=== AVAILABLE DATA ===

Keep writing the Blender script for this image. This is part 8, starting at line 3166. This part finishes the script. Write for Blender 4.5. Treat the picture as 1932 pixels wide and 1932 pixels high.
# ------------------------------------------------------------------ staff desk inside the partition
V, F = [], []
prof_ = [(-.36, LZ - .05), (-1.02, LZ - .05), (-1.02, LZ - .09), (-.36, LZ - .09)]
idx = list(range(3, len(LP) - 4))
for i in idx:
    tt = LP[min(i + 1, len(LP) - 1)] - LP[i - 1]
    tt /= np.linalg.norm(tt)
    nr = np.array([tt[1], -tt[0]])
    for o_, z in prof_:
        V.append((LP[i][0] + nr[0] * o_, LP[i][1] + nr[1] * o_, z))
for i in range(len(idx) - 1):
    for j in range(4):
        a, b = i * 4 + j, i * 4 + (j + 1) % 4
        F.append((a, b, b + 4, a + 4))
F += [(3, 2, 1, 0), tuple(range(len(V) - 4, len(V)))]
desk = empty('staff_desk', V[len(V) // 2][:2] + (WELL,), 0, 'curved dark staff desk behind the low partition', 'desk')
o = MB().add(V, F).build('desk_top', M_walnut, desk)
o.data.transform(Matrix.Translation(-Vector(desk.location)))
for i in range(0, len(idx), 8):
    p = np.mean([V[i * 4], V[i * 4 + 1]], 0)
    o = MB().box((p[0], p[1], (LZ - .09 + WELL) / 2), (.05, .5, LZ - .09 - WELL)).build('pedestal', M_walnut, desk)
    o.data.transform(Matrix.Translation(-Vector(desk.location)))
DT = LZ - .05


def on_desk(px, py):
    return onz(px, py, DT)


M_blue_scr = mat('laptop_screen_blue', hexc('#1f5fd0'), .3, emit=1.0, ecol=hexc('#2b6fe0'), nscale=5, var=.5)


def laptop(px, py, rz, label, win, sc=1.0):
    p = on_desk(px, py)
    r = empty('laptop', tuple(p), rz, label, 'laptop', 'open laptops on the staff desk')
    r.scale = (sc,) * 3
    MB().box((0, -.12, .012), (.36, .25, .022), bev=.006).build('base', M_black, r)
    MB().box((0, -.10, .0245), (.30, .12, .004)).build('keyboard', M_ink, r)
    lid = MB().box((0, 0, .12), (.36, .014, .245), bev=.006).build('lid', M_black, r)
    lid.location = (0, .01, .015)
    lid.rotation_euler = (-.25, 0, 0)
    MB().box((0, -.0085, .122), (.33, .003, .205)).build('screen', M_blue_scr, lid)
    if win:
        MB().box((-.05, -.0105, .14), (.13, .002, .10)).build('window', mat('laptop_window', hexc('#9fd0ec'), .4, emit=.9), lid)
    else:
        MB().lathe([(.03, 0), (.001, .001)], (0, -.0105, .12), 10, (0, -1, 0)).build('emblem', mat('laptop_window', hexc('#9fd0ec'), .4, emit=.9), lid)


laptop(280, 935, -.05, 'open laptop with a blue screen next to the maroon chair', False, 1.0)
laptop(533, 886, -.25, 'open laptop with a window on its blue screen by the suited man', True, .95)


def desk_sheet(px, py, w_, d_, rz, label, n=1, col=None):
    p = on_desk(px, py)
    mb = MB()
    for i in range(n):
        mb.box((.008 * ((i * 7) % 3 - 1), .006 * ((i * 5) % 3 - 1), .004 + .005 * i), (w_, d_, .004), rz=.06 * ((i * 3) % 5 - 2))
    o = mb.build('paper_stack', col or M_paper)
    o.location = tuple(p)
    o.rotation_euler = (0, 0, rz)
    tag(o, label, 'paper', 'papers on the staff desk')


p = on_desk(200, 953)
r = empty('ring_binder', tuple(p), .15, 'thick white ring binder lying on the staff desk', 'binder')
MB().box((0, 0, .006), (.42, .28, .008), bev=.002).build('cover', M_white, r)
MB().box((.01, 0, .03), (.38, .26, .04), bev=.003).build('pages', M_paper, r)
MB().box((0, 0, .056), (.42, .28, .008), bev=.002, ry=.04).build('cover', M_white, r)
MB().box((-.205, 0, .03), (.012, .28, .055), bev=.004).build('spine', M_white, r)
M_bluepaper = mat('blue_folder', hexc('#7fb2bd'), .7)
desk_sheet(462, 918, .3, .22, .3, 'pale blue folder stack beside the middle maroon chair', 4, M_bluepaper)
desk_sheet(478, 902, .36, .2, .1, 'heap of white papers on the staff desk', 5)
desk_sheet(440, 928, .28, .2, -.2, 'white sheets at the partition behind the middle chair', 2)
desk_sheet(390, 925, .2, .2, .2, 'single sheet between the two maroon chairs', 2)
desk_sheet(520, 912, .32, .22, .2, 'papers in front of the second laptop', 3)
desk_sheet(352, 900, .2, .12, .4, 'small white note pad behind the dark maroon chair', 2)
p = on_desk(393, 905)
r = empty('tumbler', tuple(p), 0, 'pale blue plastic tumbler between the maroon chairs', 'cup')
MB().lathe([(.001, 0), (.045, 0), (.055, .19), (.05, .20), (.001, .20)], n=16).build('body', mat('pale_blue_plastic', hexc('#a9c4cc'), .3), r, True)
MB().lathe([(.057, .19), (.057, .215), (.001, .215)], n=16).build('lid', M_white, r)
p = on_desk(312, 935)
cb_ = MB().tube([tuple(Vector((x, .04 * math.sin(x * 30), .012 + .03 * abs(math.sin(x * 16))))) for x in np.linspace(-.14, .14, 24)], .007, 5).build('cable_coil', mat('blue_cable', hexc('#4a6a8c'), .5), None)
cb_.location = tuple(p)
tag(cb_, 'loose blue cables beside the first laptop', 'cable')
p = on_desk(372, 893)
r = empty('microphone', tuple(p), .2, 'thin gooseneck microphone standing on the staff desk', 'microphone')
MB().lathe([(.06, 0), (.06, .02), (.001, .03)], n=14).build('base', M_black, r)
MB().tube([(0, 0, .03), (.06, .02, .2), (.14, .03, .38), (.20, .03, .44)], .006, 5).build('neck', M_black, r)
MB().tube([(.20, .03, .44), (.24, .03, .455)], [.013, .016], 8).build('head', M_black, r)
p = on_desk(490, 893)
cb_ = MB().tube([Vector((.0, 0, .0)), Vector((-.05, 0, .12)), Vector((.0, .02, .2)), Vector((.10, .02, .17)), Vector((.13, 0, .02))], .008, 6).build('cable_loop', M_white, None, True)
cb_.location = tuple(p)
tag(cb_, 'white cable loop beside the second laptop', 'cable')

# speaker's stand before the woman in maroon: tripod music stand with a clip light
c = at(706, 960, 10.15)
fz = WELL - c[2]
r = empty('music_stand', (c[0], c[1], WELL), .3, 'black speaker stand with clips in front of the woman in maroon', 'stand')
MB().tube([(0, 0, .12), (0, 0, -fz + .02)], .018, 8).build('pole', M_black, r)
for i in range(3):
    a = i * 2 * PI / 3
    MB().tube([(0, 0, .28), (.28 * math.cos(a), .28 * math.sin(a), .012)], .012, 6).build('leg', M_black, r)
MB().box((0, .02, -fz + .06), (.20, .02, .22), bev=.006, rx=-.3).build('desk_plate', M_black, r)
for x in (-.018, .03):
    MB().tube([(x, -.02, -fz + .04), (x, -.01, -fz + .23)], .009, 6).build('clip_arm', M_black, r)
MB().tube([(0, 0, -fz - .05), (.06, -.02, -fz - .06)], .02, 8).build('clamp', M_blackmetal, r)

===

◆ **STATED PROBLEM**
Reproduce the material exactly, with every line intact.

◆ **SOLUTION TO THIS PROBLEM**
Keep writing the Blender script for this image. This is part 8, starting at line 3166. This part finishes the script. Write for Blender 4.5. Treat the picture as 1932 pixels wide and 1932 pixels high.
# ------------------------------------------------------------------ staff desk inside the partition
V, F = [], []
prof_ = [(-.36, LZ - .05), (-1.02, LZ - .05), (-1.02, LZ - .09), (-.36, LZ - .09)]
idx = list(range(3, len(LP) - 4))
for i in idx:
    tt = LP[min(i + 1, len(LP) - 1)] - LP[i - 1]
    tt /= np.linalg.norm(tt)
    nr = np.array([tt[1], -tt[0]])
    for o_, z in prof_:
        V.append((LP[i][0] + nr[0] * o_, LP[i][1] + nr[1] * o_, z))
for i in range(len(idx) - 1):
    for j in range(4):
        a, b = i * 4 + j, i * 4 + (j + 1) % 4
        F.append((a, b, b + 4, a + 4))
F += [(3, 2, 1, 0), tuple(range(len(V) - 4, len(V)))]
desk = empty('staff_desk', V[len(V) // 2][:2] + (WELL,), 0, 'curved dark staff desk behind the low partition', 'desk')
o = MB().add(V, F).build('desk_top', M_walnut, desk)
o.data.transform(Matrix.Translation(-Vector(desk.location)))
for i in range(0, len(idx), 8):
    p = np.mean([V[i * 4], V[i * 4 + 1]], 0)
    o = MB().box((p[0], p[1], (LZ - .09 + WELL) / 2), (.05, .5, LZ - .09 - WELL)).build('pedestal', M_walnut, desk)
    o.data.transform(Matrix.Translation(-Vector(desk.location)))
DT = LZ - .05


def on_desk(px, py):
    return onz(px, py, DT)


M_blue_scr = mat('laptop_screen_blue', hexc('#1f5fd0'), .3, emit=1.0, ecol=hexc('#2b6fe0'), nscale=5, var=.5)


def laptop(px, py, rz, label, win, sc=1.0):
    p = on_desk(px, py)
    r = empty('laptop', tuple(p), rz, label, 'laptop', 'open laptops on the staff desk')
    r.scale = (sc,) * 3
    MB().box((0, -.12, .012), (.36, .25, .022), bev=.006).build('base', M_black, r)
    MB().box((0, -.10, .0245), (.30, .12, .004)).build('keyboard', M_ink, r)
    lid = MB().box((0, 0, .12), (.36, .014, .245), bev=.006).build('lid', M_black, r)
    lid.location = (0, .01, .015)
    lid.rotation_euler = (-.25, 0, 0)
    MB().box((0, -.0085, .122), (.33, .003, .205)).build('screen', M_blue_scr, lid)
    if win:
        MB().box((-.05, -.0105, .14), (.13, .002, .10)).build('window', mat('laptop_window', hexc('#9fd0ec'), .4, emit=.9), lid)
    else:
        MB().lathe([(.03, 0), (.001, .001)], (0, -.0105, .12), 10, (0, -1, 0)).build('emblem', mat('laptop_window', hexc('#9fd0ec'), .4, emit=.9), lid)


laptop(280, 935, -.05, 'open laptop with a blue screen next to the maroon chair', False, 1.0)
laptop(533, 886, -.25, 'open laptop with a window on its blue screen by the suited man', True, .95)


def desk_sheet(px, py, w_, d_, rz, label, n=1, col=None):
    p = on_desk(px, py)
    mb = MB()
    for i in range(n):
        mb.box((.008 * ((i * 7) % 3 - 1), .006 * ((i * 5) % 3 - 1), .004 + .005 * i), (w_, d_, .004), rz=.06 * ((i * 3) % 5 - 2))
    o = mb.build('paper_stack', col or M_paper)
    o.location = tuple(p)
    o.rotation_euler = (0, 0, rz)
    tag(o, label, 'paper', 'papers on the staff desk')


p = on_desk(200, 953)
r = empty('ring_binder', tuple(p), .15, 'thick white ring binder lying on the staff desk', 'binder')
MB().box((0, 0, .006), (.42, .28, .008), bev=.002).build('cover', M_white, r)
MB().box((.01, 0, .03), (.38, .26, .04), bev=.003).build('pages', M_paper, r)
MB().box((0, 0, .056), (.42, .28, .008), bev=.002, ry=.04).build('cover', M_white, r)
MB().box((-.205, 0, .03), (.012, .28, .055), bev=.004).build('spine', M_white, r)
M_bluepaper = mat('blue_folder', hexc('#7fb2bd'), .7)
desk_sheet(462, 918, .3, .22, .3, 'pale blue folder stack beside the middle maroon chair', 4, M_bluepaper)
desk_sheet(478, 902, .36, .2, .1, 'heap of white papers on the staff desk', 5)
desk_sheet(440, 928, .28, .2, -.2, 'white sheets at the partition behind the middle chair', 2)
desk_sheet(390, 925, .2, .2, .2, 'single sheet between the two maroon chairs', 2)
desk_sheet(520, 912, .32, .22, .2, 'papers in front of the second laptop', 3)
desk_sheet(352, 900, .2, .12, .4, 'small white note pad behind the dark maroon chair', 2)
p = on_desk(393, 905)
r = empty('tumbler', tuple(p), 0, 'pale blue plastic tumbler between the maroon chairs', 'cup')
MB().lathe([(.001, 0), (.045, 0), (.055, .19), (.05, .20), (.001, .20)], n=16).build('body', mat('pale_blue_plastic', hexc('#a9c4cc'), .3), r, True)
MB().lathe([(.057, .19), (.057, .215), (.001, .215)], n=16).build('lid', M_white, r)
p = on_desk(312, 935)
cb_ = MB().tube([tuple(Vector((x, .04 * math.sin(x * 30), .012 + .03 * abs(math.sin(x * 16))))) for x in np.linspace(-.14, .14, 24)], .007, 5).build('cable_coil', mat('blue_cable', hexc('#4a6a8c'), .5), None)
cb_.location = tuple(p)
tag(cb_, 'loose blue cables beside the first laptop', 'cable')
p = on_desk(372, 893)
r = empty('microphone', tuple(p), .2, 'thin gooseneck microphone standing on the staff desk', 'microphone')
MB().lathe([(.06, 0), (.06, .02), (.001, .03)], n=14).build('base', M_black, r)
MB().tube([(0, 0, .03), (.06, .02, .2), (.14, .03, .38), (.20, .03, .44)], .006, 5).build('neck', M_black, r)
MB().tube([(.20, .03, .44), (.24, .03, .455)], [.013, .016], 8).build('head', M_black, r)
p = on_desk(490, 893)
cb_ = MB().tube([Vector((.0, 0, .0)), Vector((-.05, 0, .12)), Vector((.0, .02, .2)), Vector((.10, .02, .17)), Vector((.13, 0, .02))], .008, 6).build('cable_loop', M_white, None, True)
cb_.location = tuple(p)
tag(cb_, 'white cable loop beside the second laptop', 'cable')

# speaker's stand before the woman in maroon: tripod music stand with a clip light
c = at(706, 960, 10.15)
fz = WELL - c[2]
r = empty('music_stand', (c[0], c[1], WELL), .3, 'black speaker stand with clips in front of the woman in maroon', 'stand')
MB().tube([(0, 0, .12), (0, 0, -fz + .02)], .018, 8).build('pole', M_black, r)
for i in range(3):
    a = i * 2 * PI / 3
    MB().tube([(0, 0, .28), (.28 * math.cos(a), .28 * math.sin(a), .012)], .012, 6).build('leg', M_black, r)
MB().box((0, .02, -fz + .06), (.20, .02, .22), bev=.006, rx=-.3).build('desk_plate', M_black, r)
for x in (-.018, .03):
    MB().tube([(x, -.02, -fz + .04), (x, -.01, -fz + .23)], .009, 6).build('clip_arm', M_black, r)
MB().tube([(0, 0, -fz - .05), (.06, -.02, -fz - .06)], .02, 8).build('clamp', M_blackmetal, r)